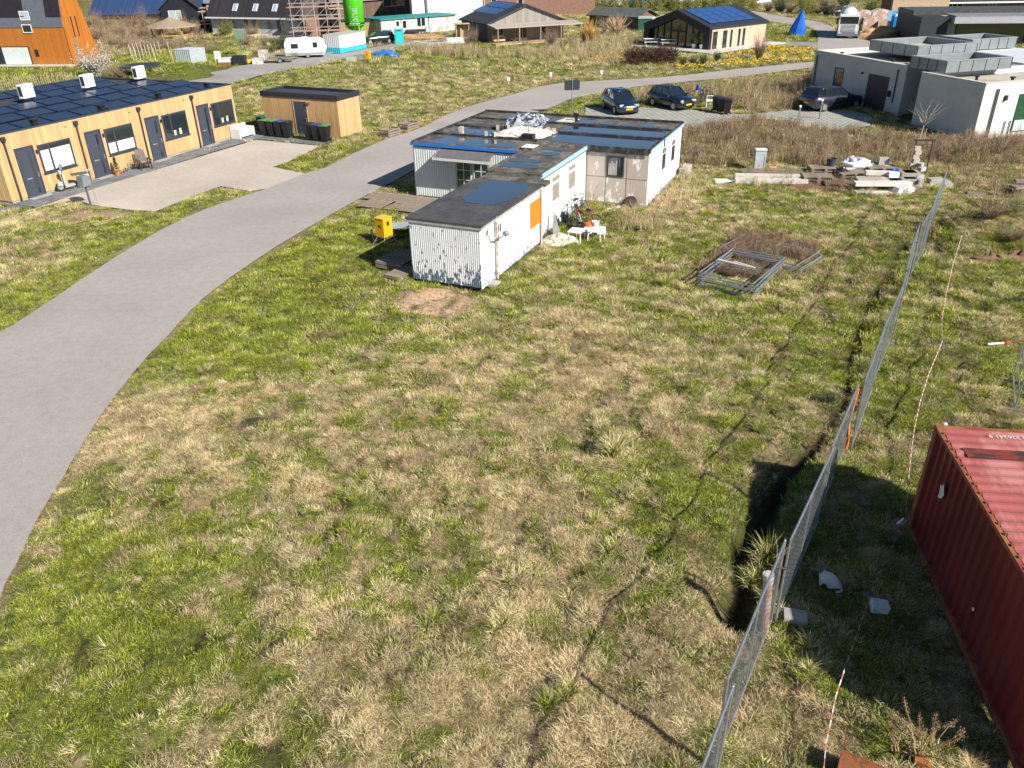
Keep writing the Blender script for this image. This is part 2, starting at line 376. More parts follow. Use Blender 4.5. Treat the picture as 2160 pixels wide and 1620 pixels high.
PAINT = [(*G(a, b)[:2], r, d) for a, b, r, d in PAINT]
def tint_map(x, y):
    t = .5 + (fbm(x, y, 2.6, 31) - .5) * .6 + (fbm(x, y, .4, 47, 2) - .5) * 1.5
    far = np.clip((np.hypot(x, y) - 45) / 60, 0, 1); t = .5 + (t - .5) * (1 - .35 * far)
    for px, py, r, d in PAINT: t = t + d * np.exp(-((x - px)**2 + (y - py)**2) / (r * r))
    return np.clip(t - .075, 0, 1)
xs = axis(-330, 330, -13, 20, .115, 1.06); ys = axis(-12, 640, 5, 32, .115, 1.033)
X, Y = np.meshgrid(xs, ys); Hh = ground_h(X.ravel(), Y.ravel()).reshape(X.shape)
nx, ny = len(xs), len(ys)
me = bpy.data.meshes.new('ground')
co_ = np.stack([X, Y, Hh], -1).reshape(-1, 3); idx = np.arange(nx * ny).reshape(ny, nx)
fa = np.stack([idx[:-1,:-1], idx[:-1,1:], idx[1:,1:], idx[1:,:-1]], -1).reshape(-1, 4)
me.vertices.add(len(co_)); me.vertices.foreach_set('co', co_.ravel()); me.loops.add(fa.size); me.loops.foreach_set('vertex_index', fa.ravel())
me.polygons.add(len(fa)); me.polygons.foreach_set('loop_start', np.arange(0, fa.size, 4)); me.update(); me.validate()
T = tint_map(co_[:,0], co_[:,1]); Bm = np.zeros(len(co_))
for pol, k in ((DIRT1, 1.), (DIRT2, .8)):
    d = segdist(co_[:,0], co_[:,1], pol, True); s = np.where(inside(co_[:,0], co_[:,1], pol), d, -d) + (fbm(co_[:,0], co_[:,1], .6, 5) - .5) * .5
    Bm = np.maximum(Bm, k * np.clip(s / .3 + .5, 0, 1))
dr_ = np.minimum(segdist(co_[:,0], co_[:,1], R_near), segdist(co_[:,0], co_[:,1], R_far)); Bm = np.maximum(Bm, .75 * np.clip(1.3 - dr_ / (.12 + .3 * vnoise(co_[:,0], co_[:,1], 1.1, 55)), 0, 1))
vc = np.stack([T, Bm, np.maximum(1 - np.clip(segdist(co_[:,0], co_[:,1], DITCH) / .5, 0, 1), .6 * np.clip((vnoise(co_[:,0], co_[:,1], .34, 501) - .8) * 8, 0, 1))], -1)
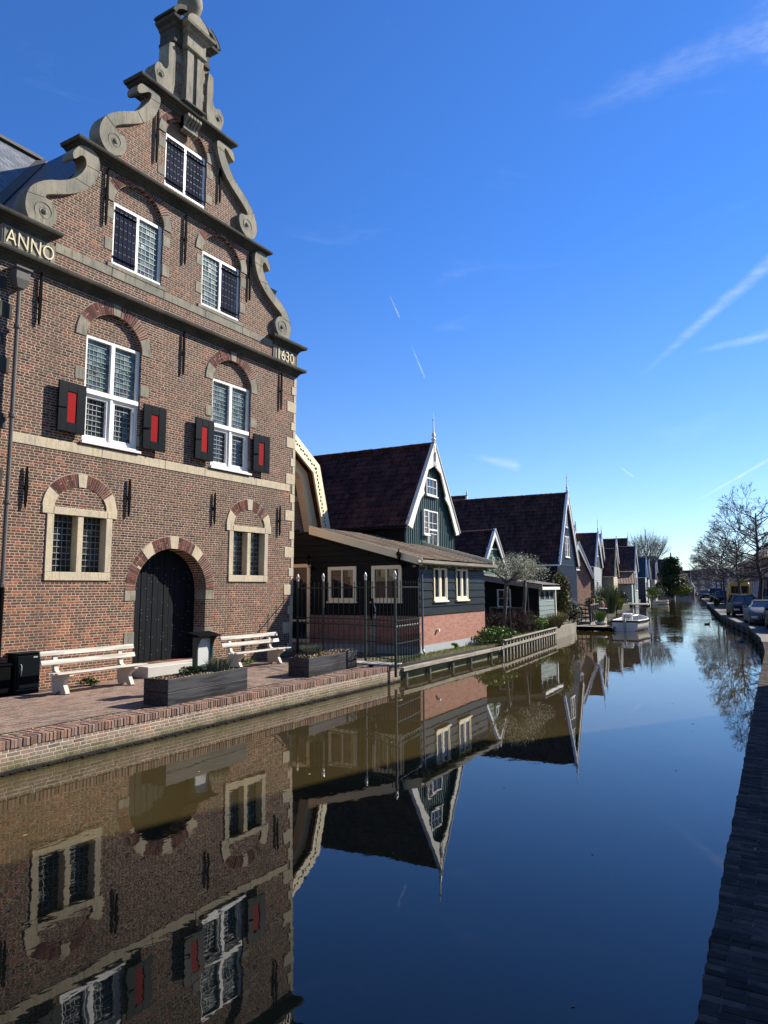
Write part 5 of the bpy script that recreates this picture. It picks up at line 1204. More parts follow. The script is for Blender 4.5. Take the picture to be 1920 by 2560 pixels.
for i, (x, y, w, ze, za, wall) in enumerate(((-44, 288, 16, 4.6, 8.4, rw), (-30, 284, 13, 5.2, 8.7, rw), (-18, 288, 12, 5.2, 8.6, gws('tan_row_brick', (.26, .17, .12))), (-5, 282, 14, 4.8, 8.0, rw))):
    row_house('terraced_house', x, y, w, 8, ze, za, wall, rt, ('brown brick terrace behind the conifer at the far end of the canal', 'brown brick house with long dark roof closing the end of the canal', 'tan brick house at the canal end left of the pale grey building', 'brown terrace at the canal end hidden behind the street trees')[i], 4, 'terrace closing the canal')
gable_house('white_gable_shed', (-33.5, 240, 0), .1 - PI / 2, 1.5, 2.2, 5.0, 4, 'small white pointed gable before the brown houses at the canal end', (gws('white_far_boards', (.55, .55, .53)), 'v'), gws('brown_far_side', (.13, .09, .07)), rt, M['white_paint'], [(-.3, .3, 3, 4, (1, 1))], bw=.2, fin=0, seed=60, gutter=False)
fb = empty('footbridge', (-33, 250, 0), .0, 'low footbridge with white railings crossing the far end of the canal', 'bridge')
MB().box((-8, -.8, .2), (8, .8, .45)).build('deck', M['weathered_wood'], fb); b = MB()
for s in (-.75, .75):
    for k in range(9): b.bar((-8 + 2 * k, s, .4), (-8 + 2 * k, s, 1.4), .09)
    b.bar((-8, s, 1.4), (8, s, 1.4), .1); b.bar((-8, s, .9), (8, s, .9), .07)
b.build('railing', M['white_paint'], fb)
# ---------------------------------------------------------------- right hand buildings
def big_house(name, pts, zt, wall, label, win, roof, za=None, cat='house'):
    """footprint polygon (world x, y); windows on the canal side edge pts[0]-pts[1]"""
    ox, oy = pts[0]; h = empty(name, (ox, oy, 0), 0, label, cat)
    L = [(x - ox, y - oy) for x, y in pts]; cx = sum(p[0] for p in L) / len(L); cy = sum(p[1] for p in L) / len(L)
    MB().loft([[(x, y, -.1) for x, y in L], [(x, y, zt) for x, y in L]]).build('wall', wall, h)
    e = lambda x, y, k: (cx + (x - cx) * k, cy + (y - cy) * k)
    if za: MB().loft([[(*e(x, y, 1.05), zt - .05) for x, y in L], [(*e(x, y, .25), za) for x, y in L]]).build('roof', roof, h)
    MB().loft([[(*e(x, y, 1.03), zt - .1) for x, y in L], [(*e(x, y, 1.06), zt + .1) for x, y in L]]).build('eaves', M['white_paint'], h)
    dx, dy = L[1][0], L[1][1]; ln = math.hypot(dx, dy); a = math.atan2(-dx, dy)
    hs = bpy.data.objects.new('window_group', None)
    wins = []
    n = max(2, int(ln / 2.6))
    for i in range(n):
        t = (i + .5) / n * ln
        for z in win:
            o = simple_window(h, t - .55, t + .55, z, z + 1.6, -.02, -1, 'x', .08, (), (z + 1.1,), 2, 1, out=.06, seed=i)
            o.rotation_euler.z = a
    bpy.data.objects.remove(hs)
    return h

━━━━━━

To be done —
Skip the images and write out the rest of the listing exactly.

The completed task —
Keep writing the Blender script for this image. This is part 2, starting at line 376. More parts follow. Use Blender 4.5. Treat the picture as 2160 pixels wide and 1620 pixels high.
PAINT = [(*G(a, b)[:2], r, d) for a, b, r, d in PAINT]
def tint_map(x, y):
    t = .5 + (fbm(x, y, 2.6, 31) - .5) * .6 + (fbm(x, y, .4, 47, 2) - .5) * 1.5
    far = np.clip((np.hypot(x, y) - 45) / 60, 0, 1); t = .5 + (t - .5) * (1 - .35 * far)
    for px, py, r, d in PAINT: t = t + d * np.exp(-((x - px)**2 + (y - py)**2) / (r * r))
    return np.clip(t - .075, 0, 1)
xs = axis(-330, 330, -13, 20, .115, 1.06); ys = axis(-12, 640, 5, 32, .115, 1.033)
X, Y = np.meshgrid(xs, ys); Hh = ground_h(X.ravel(), Y.ravel()).reshape(X.shape)
nx, ny = len(xs), len(ys)
me = bpy.data.meshes.new('ground')
co_ = np.stack([X, Y, Hh], -1).reshape(-1, 3); idx = np.arange(nx * ny).reshape(ny, nx)
fa = np.stack([idx[:-1,:-1], idx[:-1,1:], idx[1:,1:], idx[1:,:-1]], -1).reshape(-1, 4)
me.vertices.add(len(co_)); me.vertices.foreach_set('co', co_.ravel()); me.loops.add(fa.size); me.loops.foreach_set('vertex_index', fa.ravel())
me.polygons.add(len(fa)); me.polygons.foreach_set('loop_start', np.arange(0, fa.size, 4)); me.update(); me.validate()
T = tint_map(co_[:,0], co_[:,1]); Bm = np.zeros(len(co_))
for pol, k in ((DIRT1, 1.), (DIRT2, .8)):
    d = segdist(co_[:,0], co_[:,1], pol, True); s = np.where(inside(co_[:,0], co_[:,1], pol), d, -d) + (fbm(co_[:,0], co_[:,1], .6, 5) - .5) * .5
    Bm = np.maximum(Bm, k * np.clip(s / .3 + .5, 0, 1))
dr_ = np.minimum(segdist(co_[:,0], co_[:,1], R_near), segdist(co_[:,0], co_[:,1], R_far)); Bm = np.maximum(Bm, .75 * np.clip(1.3 - dr_ / (.12 + .3 * vnoise(co_[:,0], co_[:,1], 1.1, 55)), 0, 1))
vc = np.stack([T, Bm, np.maximum(1 - np.clip(segdist(co_[:,0], co_[:,1], DITCH) / .5, 0, 1), .6 * np.clip((vnoise(co_[:,0], co_[:,1], .34, 501) - .8) * 8, 0, 1))], -1)
Write part 5 of the bpy script that recreates this picture. It picks up at line 1204. More parts follow. The script is for Blender 4.5. Take the picture to be 1920 by 2560 pixels.
for i, (x, y, w, ze, za, wall) in enumerate(((-44, 288, 16, 4.6, 8.4, rw), (-30, 284, 13, 5.2, 8.7, rw), (-18, 288, 12, 5.2, 8.6, gws('tan_row_brick', (.26, .17, .12))), (-5, 282, 14, 4.8, 8.0, rw))):
    row_house('terraced_house', x, y, w, 8, ze, za, wall, rt, ('brown brick terrace behind the conifer at the far end of the canal', 'brown brick house with long dark roof closing the end of the canal', 'tan brick house at the canal end left of the pale grey building', 'brown terrace at the canal end hidden behind the street trees')[i], 4, 'terrace closing the canal')
gable_house('white_gable_shed', (-33.5, 240, 0), .1 - PI / 2, 1.5, 2.2, 5.0, 4, 'small white pointed gable before the brown houses at the canal end', (gws('white_far_boards', (.55, .55, .53)), 'v'), gws('brown_far_side', (.13, .09, .07)), rt, M['white_paint'], [(-.3, .3, 3, 4, (1, 1))], bw=.2, fin=0, seed=60, gutter=False)
fb = empty('footbridge', (-33, 250, 0), .0, 'low footbridge with white railings crossing the far end of the canal', 'bridge')
MB().box((-8, -.8, .2), (8, .8, .45)).build('deck', M['weathered_wood'], fb); b = MB()
for s in (-.75, .75):
    for k in range(9): b.bar((-8 + 2 * k, s, .4), (-8 + 2 * k, s, 1.4), .09)
    b.bar((-8, s, 1.4), (8, s, 1.4), .1); b.bar((-8, s, .9), (8, s, .9), .07)
b.build('railing', M['white_paint'], fb)
# ---------------------------------------------------------------- right hand buildings
def big_house(name, pts, zt, wall, label, win, roof, za=None, cat='house'):
    """footprint polygon (world x, y); windows on the canal side edge pts[0]-pts[1]"""
    ox, oy = pts[0]; h = empty(name, (ox, oy, 0), 0, label, cat)
    L = [(x - ox, y - oy) for x, y in pts]; cx = sum(p[0] for p in L) / len(L); cy = sum(p[1] for p in L) / len(L)
    MB().loft([[(x, y, -.1) for x, y in L], [(x, y, zt) for x, y in L]]).build('wall', wall, h)
    e = lambda x, y, k: (cx + (x - cx) * k, cy + (y - cy) * k)
    if za: MB().loft([[(*e(x, y, 1.05), zt - .05) for x, y in L], [(*e(x, y, .25), za) for x, y in L]]).build('roof', roof, h)
    MB().loft([[(*e(x, y, 1.03), zt - .1) for x, y in L], [(*e(x, y, 1.06), zt + .1) for x, y in L]]).build('eaves', M['white_paint'], h)
    dx, dy = L[1][0], L[1][1]; ln = math.hypot(dx, dy); a = math.atan2(-dx, dy)
    hs = bpy.data.objects.new('window_group', None)
    wins = []
    n = max(2, int(ln / 2.6))
    for i in range(n):
        t = (i + .5) / n * ln
        for z in win:
            o = simple_window(h, t - .55, t + .55, z, z + 1.6, -.02, -1, 'x', .08, (), (z + 1.1,), 2, 1, out=.06, seed=i)
            o.rotation_euler.z = a
    bpy.data.objects.remove(hs)
    return h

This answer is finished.